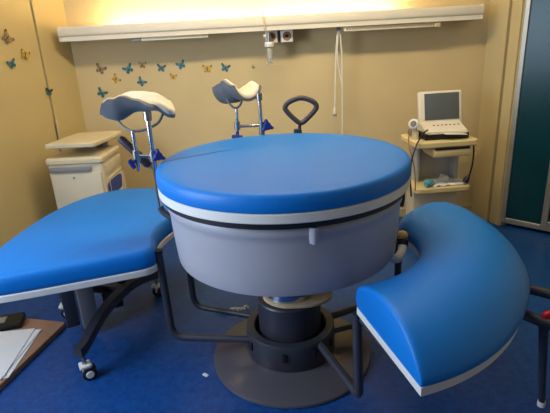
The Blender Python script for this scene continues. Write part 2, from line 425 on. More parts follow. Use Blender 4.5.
# swing arms: out from the collar, then up
def arm(pts, r=.017, rad=.07):
    P = [(x-AX, y-AY, z) for x, y, z in pts]
    bm = new(); add_tube(bm, rounded(P, rad, 7), r, 16); return obj('swing_arm', bm, M['tube'], bed)
ARM_A = (-.560, 2.06); ARM_B = (-.49, 2.35)
arm([(-.15, 2.0, .145), (ARM_A[0], ARM_A[1], .145), (ARM_A[0]-.01, ARM_A[1], .625)], .019)
arm([(-.12, 2.20, .145), (ARM_B[0], ARM_B[1], .145), (ARM_B[0]-.005, ARM_B[1], .60)], .017)
arm([(.17, 1.93, .165), (.305, 1.57, .145), (.296, 1.585, .53)], .019, .03)
arm([(.24, 2.13, .165), (.66, 2.32, .165), (.66, 2.33, .545)], .019)
arm([(.25, 2.06, .125), (.62, 2.18, .125)], .014)
for x, y in (ARM_A,):
    bm = new(); add_tube(bm, [(x-.01-AX, y-AY, .622), (x-.01-AX, y-AY, .634)], .0215, 16); obj('arm_cap', bm, M['blackrub'], bed)
# latch with beech ball knob between drum and crescent seat
bm = new(); add_tube(bm, rounded([(.43, -.16, .625), (.505, -.12, .565), (.545, -.06, .58), (.556, -.02, .605)], .03), .021, 12); obj('latch_bracket', bm, M['white'], bed)
bm = new(); add_tube(bm, [(.552, -.03, .595), (.558, -.015, .615)], .027, 16); obj('latch_collar', bm, M['blackrub'], bed)
bm = new(); sphere(bm, (.558, -.01, .637), .026, 18); obj('latch_knob', bm, M['wood'], bed)
bm = new(); add_tube(bm, rounded([(.556, .10, .93), (.575, .09, .88), (.574, .07, .80), (.565, .06, .76)], .02), .012, 10); obj('black_cable', bm, M['black'], bed)

# ------------------------------------------------------------------ crescent seat
CX, CY = .18, 2.0
seat = thing('crescent_seat', 'blue crescent shaped cushion seat curving round the right of the bed', 'seat', (CX, CY, 0))
def arcsweep(bm, prof, a0, a1, n, r_in, end=None):
    rows = []
    for i in range(n+1):
        t = i/n; a = a0+(a1-a0)*t
        s = 1.; 
        if end:
            for (tt, ss) in end:
                pass
        rows.append((a, t))
    rings = []
    for a, t in rows:
        rings.append([bm.verts.new(((r_in+u)*cos(a), (r_in+u)*sin(a), z)) for u, z in prof(t)])
    m = len(rings[0])
    for A, B in zip(rings, rings[1:]):
        for k in range(m): bm.faces.new([A[k], A[(k+1) % m], B[(k+1) % m], B[k]])
    bm.faces.new(rings[0][::-1]); bm.faces.new(rings[-1])
    return bm
A0, A1 = radians(-77), radians(29); RI = .470; WD = .465; SZ = .568
def narrow(t):
    q = min(1, t/.45); return 1-.105*q*q*(3-2*q)
def lens(t):
    arcl = (A1-A0)*(RI+WD*.5)
    d0 = t*arcl; d1 = (1-t)*arcl
    def e(d, r, p=2.2):
        if d >= r: return 1.
        return (1-(1-d/r)**p)**(1/p)
    k = .9+.1*e(d0, .02)                       # crisp end at the front
    k2 = .30+.70*e(d1, .16); w2 = .62+.38*e(d1, .16, 2.)   # rounded far end
    base = [(.012, 0), (.0, .012), (-.008, .035), (-.005, .062), (.010, .086), (.04, .106), (.08, .124), (.13, .138), (.19, .147), (.25, .147), (.31, .138), (.36, .120), (.40, .094), (.435, .062), (.458, .030), (.466, .012), (.463, 0)]
    ws = narrow(t)
    base = [(u*ws, z) for u, z in base]
    out = []
    for u, z in base:
        uu = (u-WD/2)*(w2 if d1 < .16 else 1.)*(1 if k == 1 else (.985+.15*(k-.9)))+WD/2
        out.append((uu, SZ+.022+z*min(k, 1)*k2 if z > 0 else SZ+.022))
    return out
def easeT(n):
    return n
# non-uniform rows so the ends are well rounded
def arcsweep2(bm, prof, ts, r_in):
    rings = [[bm.verts.new(((r_in+u)*cos(A0+(A1-A0)*t), (r_in+u)*sin(A0+(A1-A0)*t), z)) for u, z in prof(t)] for t in ts]
    m = len(rings[0])
    for A, B in zip(rings, rings[1:]):
        for k in range(m): bm.faces.new([A[k], A[(k+1) % m], B[(k+1) % m], B[k]])
    bm.faces.new(rings[0][::-1]); bm.faces.new(rings[-1]); return bm
ts = [0, .002, .005, .009, .014]+[.02+.86*i/40 for i in range(41)]+[.89, .905, .92, .935, .95, .962, .973, .982, .989, .994, .998, 1]
bm = arcsweep2(new(), lens, ts, RI); obj('cushion', bm, M['vinyl'], seat, sharp=50)
def boardp(t):
    arcl = (A1-A0)*(RI+WD*.5); d1 = (1-t)*arcl
    w2 = 1. if d1 > .16 else .62+.38*(1-(1-d1/.16)**2)**.5
    h = WD/2*w2
    ins = .012*min(1, t/.45)
    return [(WD/2-h+.006, SZ-.008), (WD/2-h+.006, SZ+.022), ((WD/2+h)*narrow(t)-ins, SZ+.022), ((WD/2+h)*narrow(t)-ins, SZ-.008)]
bm = arcsweep2(new(), boardp, ts, RI); obj('seat_board', bm, M['white'], seat, sharp=35)
def railp(t): return [(.1, SZ-.028), (.1, SZ-.008), (.32, SZ-.008), (.32, SZ-.028)]
bm = arcsweep2(new(), railp, [.015+.9*i/20 for i in range(21)], RI); obj('seat_frame', bm, M['tube'], seat)
bm = new(); a = radians(-75.2)
d = V((cos(a), sin(a), 0)); 
add_tube(bm, [d*(RI+.03)+V((0, 0, SZ-.022)), d*(RI+.34)+V((0, 0, SZ-.022))], .017, 12); obj('mounting_rail', bm, M['tube'], seat)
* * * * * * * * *
YOUR OBJECTIVE. Send back the data above word for word, with the pictures left out.

EXERCISE SOLUTION.
The Blender Python script for this scene continues. Write part 2, from line 425 on. More parts follow. Use Blender 4.5.
# swing arms: out from the collar, then up
def arm(pts, r=.017, rad=.07):
    P = [(x-AX, y-AY, z) for x, y, z in pts]
    bm = new(); add_tube(bm, rounded(P, rad, 7), r, 16); return obj('swing_arm', bm, M['tube'], bed)
ARM_A = (-.560, 2.06); ARM_B = (-.49, 2.35)
arm([(-.15, 2.0, .145), (ARM_A[0], ARM_A[1], .145), (ARM_A[0]-.01, ARM_A[1], .625)], .019)
arm([(-.12, 2.20, .145), (ARM_B[0], ARM_B[1], .145), (ARM_B[0]-.005, ARM_B[1], .60)], .017)
arm([(.17, 1.93, .165), (.305, 1.57, .145), (.296, 1.585, .53)], .019, .03)
arm([(.24, 2.13, .165), (.66, 2.32, .165), (.66, 2.33, .545)], .019)
arm([(.25, 2.06, .125), (.62, 2.18, .125)], .014)
for x, y in (ARM_A,):
    bm = new(); add_tube(bm, [(x-.01-AX, y-AY, .622), (x-.01-AX, y-AY, .634)], .0215, 16); obj('arm_cap', bm, M['blackrub'], bed)
# latch with beech ball knob between drum and crescent seat
bm = new(); add_tube(bm, rounded([(.43, -.16, .625), (.505, -.12, .565), (.545, -.06, .58), (.556, -.02, .605)], .03), .021, 12); obj('latch_bracket', bm, M['white'], bed)
bm = new(); add_tube(bm, [(.552, -.03, .595), (.558, -.015, .615)], .027, 16); obj('latch_collar', bm, M['blackrub'], bed)
bm = new(); sphere(bm, (.558, -.01, .637), .026, 18); obj('latch_knob', bm, M['wood'], bed)
bm = new(); add_tube(bm, rounded([(.556, .10, .93), (.575, .09, .88), (.574, .07, .80), (.565, .06, .76)], .02), .012, 10); obj('black_cable', bm, M['black'], bed)

# ------------------------------------------------------------------ crescent seat
CX, CY = .18, 2.0
seat = thing('crescent_seat', 'blue crescent shaped cushion seat curving round the right of the bed', 'seat', (CX, CY, 0))
def arcsweep(bm, prof, a0, a1, n, r_in, end=None):
    rows = []
    for i in range(n+1):
        t = i/n; a = a0+(a1-a0)*t
        s = 1.; 
        if end:
            for (tt, ss) in end:
                pass
        rows.append((a, t))
    rings = []
    for a, t in rows:
        rings.append([bm.verts.new(((r_in+u)*cos(a), (r_in+u)*sin(a), z)) for u, z in prof(t)])
    m = len(rings[0])
    for A, B in zip(rings, rings[1:]):
        for k in range(m): bm.faces.new([A[k], A[(k+1) % m], B[(k+1) % m], B[k]])
    bm.faces.new(rings[0][::-1]); bm.faces.new(rings[-1])
    return bm
A0, A1 = radians(-77), radians(29); RI = .470; WD = .465; SZ = .568
def narrow(t):
    q = min(1, t/.45); return 1-.105*q*q*(3-2*q)
def lens(t):
    arcl = (A1-A0)*(RI+WD*.5)
    d0 = t*arcl; d1 = (1-t)*arcl
    def e(d, r, p=2.2):
        if d >= r: return 1.
        return (1-(1-d/r)**p)**(1/p)
    k = .9+.1*e(d0, .02)                       # crisp end at the front
    k2 = .30+.70*e(d1, .16); w2 = .62+.38*e(d1, .16, 2.)   # rounded far end
    base = [(.012, 0), (.0, .012), (-.008, .035), (-.005, .062), (.010, .086), (.04, .106), (.08, .124), (.13, .138), (.19, .147), (.25, .147), (.31, .138), (.36, .120), (.40, .094), (.435, .062), (.458, .030), (.466, .012), (.463, 0)]
    ws = narrow(t)
    base = [(u*ws, z) for u, z in base]
    out = []
    for u, z in base:
        uu = (u-WD/2)*(w2 if d1 < .16 else 1.)*(1 if k == 1 else (.985+.15*(k-.9)))+WD/2
        out.append((uu, SZ+.022+z*min(k, 1)*k2 if z > 0 else SZ+.022))
    return out
def easeT(n):
    return n
# non-uniform rows so the ends are well rounded
def arcsweep2(bm, prof, ts, r_in):
    rings = [[bm.verts.new(((r_in+u)*cos(A0+(A1-A0)*t), (r_in+u)*sin(A0+(A1-A0)*t), z)) for u, z in prof(t)] for t in ts]
    m = len(rings[0])
    for A, B in zip(rings, rings[1:]):
        for k in range(m): bm.faces.new([A[k], A[(k+1) % m], B[(k+1) % m], B[k]])
    bm.faces.new(rings[0][::-1]); bm.faces.new(rings[-1]); return bm
ts = [0, .002, .005, .009, .014]+[.02+.86*i/40 for i in range(41)]+[.89, .905, .92, .935, .95, .962, .973, .982, .989, .994, .998, 1]
bm = arcsweep2(new(), lens, ts, RI); obj('cushion', bm, M['vinyl'], seat, sharp=50)
def boardp(t):
    arcl = (A1-A0)*(RI+WD*.5); d1 = (1-t)*arcl
    w2 = 1. if d1 > .16 else .62+.38*(1-(1-d1/.16)**2)**.5
    h = WD/2*w2
    ins = .012*min(1, t/.45)
    return [(WD/2-h+.006, SZ-.008), (WD/2-h+.006, SZ+.022), ((WD/2+h)*narrow(t)-ins, SZ+.022), ((WD/2+h)*narrow(t)-ins, SZ-.008)]
bm = arcsweep2(new(), boardp, ts, RI); obj('seat_board', bm, M['white'], seat, sharp=35)
def railp(t): return [(.1, SZ-.028), (.1, SZ-.008), (.32, SZ-.008), (.32, SZ-.028)]
bm = arcsweep2(new(), railp, [.015+.9*i/20 for i in range(21)], RI); obj('seat_frame', bm, M['tube'], seat)
bm = new(); a = radians(-75.2)
d = V((cos(a), sin(a), 0)); 
add_tube(bm, [d*(RI+.03)+V((0, 0, SZ-.022)), d*(RI+.34)+V((0, 0, SZ-.022))], .017, 12); obj('mounting_rail', bm, M['tube'], seat)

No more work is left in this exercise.